Carson, a mother of two sons, said she was careful to keep her children away from the set, as were other cast members.

The actress is as complimentary of Griffith as she is critical of Hutton. Despite stories that Griffith could be difficult, Carson said she saw no hint of discourtesy during her stints on the set.

What she saw was professionalism, she said.

"I've always felt one of the reasons the show ran so smoothly was because of Andy's attitude, and of Don's," she said, referring to fellow cast member and fellow West Virginian Don Knotts.

However, Carson said she's saddened that Griffith has chosen to distance himself from his best-known series.

"He's lost a lot of fans from the show because he has distanced himself completely," she said. "When we do the shows reunions such as the upcoming Kingsport program, they must be called Mayberry. He doesn't allow his name to be used.

"I guess he didn't want to be remembered as the hillbilly sheriff."

Now living in Palm Springs, Calif., Carson is spending much of her weekend in Charleston catching up on family news. Her sister, Betty Brawley, has remained in town.

And Brawley's daughter, Harriet Nottingham, has raised a family here.

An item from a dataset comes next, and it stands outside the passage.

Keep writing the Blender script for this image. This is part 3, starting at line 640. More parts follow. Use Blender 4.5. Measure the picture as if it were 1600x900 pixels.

Carson said she hasn't lost her affection for West Virginia. As she flew in and glanced over mountains to the Capitol dome, she said she believed the view was the most beautiful in the world.

But she won't be staying.

"I don't like the desert, but I have two sons who are there."

Nevertheless, she said she often thinks of home.

"We had a camp on the Elk River when I was young," she said. "I 'worshed' in the river. And I do mean 'worshed'."